В 1927 году Станиславский ставит «Женитьбу Фигаро» Бомарше. Как всегда, он думает о том, чтобы спектакль не был «тенденциозным», то есть чтобы тема его раскрывалась органично, в полном слиянии с авторским замыслом. Поэтому он озабоченно пишет художнику будущего спектакля А. Я. Головину: «Пьеса нам разрешена в известном уклоне. Она во что бы то ни стало должна быть революционной. Вы понимаете, как опасно это слово и как оно граничит с простой пошлой агиткой». И продолжает, апеллируя к самой пьесе: «К счастью, само произведение по своей сути либерально, и потому мы могли без компромисса пойти на это требование.
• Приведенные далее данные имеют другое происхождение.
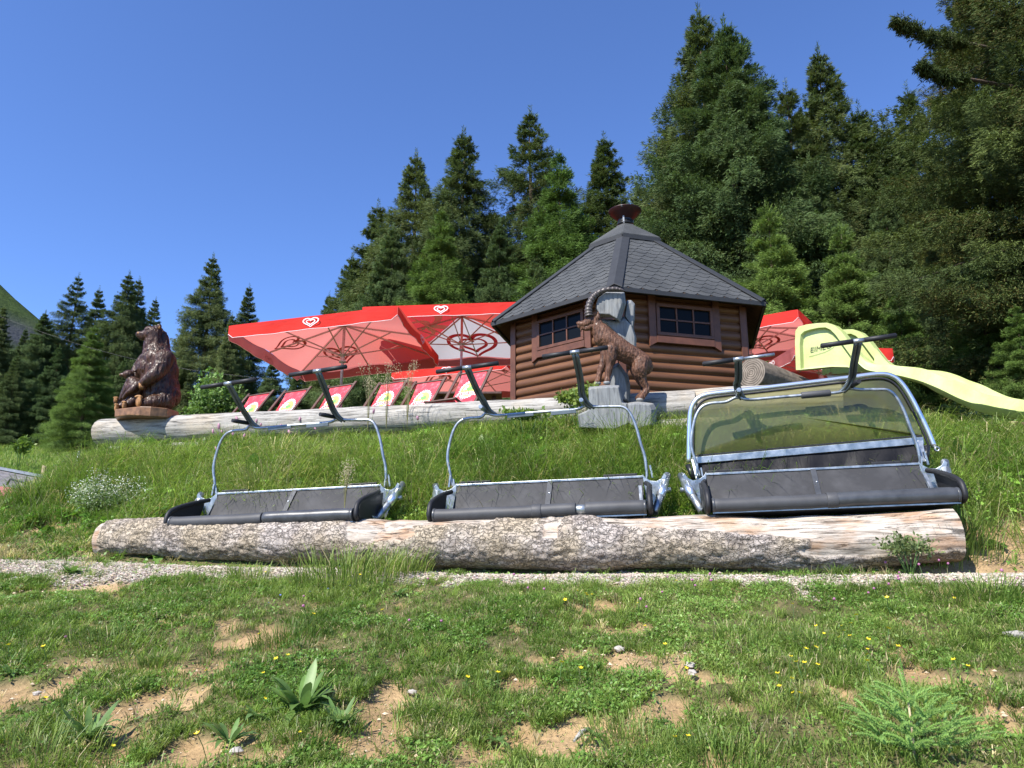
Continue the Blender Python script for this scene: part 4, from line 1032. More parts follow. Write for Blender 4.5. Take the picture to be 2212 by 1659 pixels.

Нам нужно только смело и ярко выметить основную артерию пьесы».
Именно потому, что его увлекает «известный уклон» пьесы, народность ее, никак не меньшая, чем в «Горячем сердце», он в том же письме неудержимо, радостно фантазирует на тему — «роскошные граф и графиня» и бедная свадьба Фигаро, не во дворце, а где-то на заднем дворе, крестьянские подарки гостей, «наивная роскошь шаферов и шафериц, пискливая флейта и волынка деревенских музыкантов». Все видит в реальности и на сцене, в той тональности, которую предлагает спектаклю утонченно пышный Головин.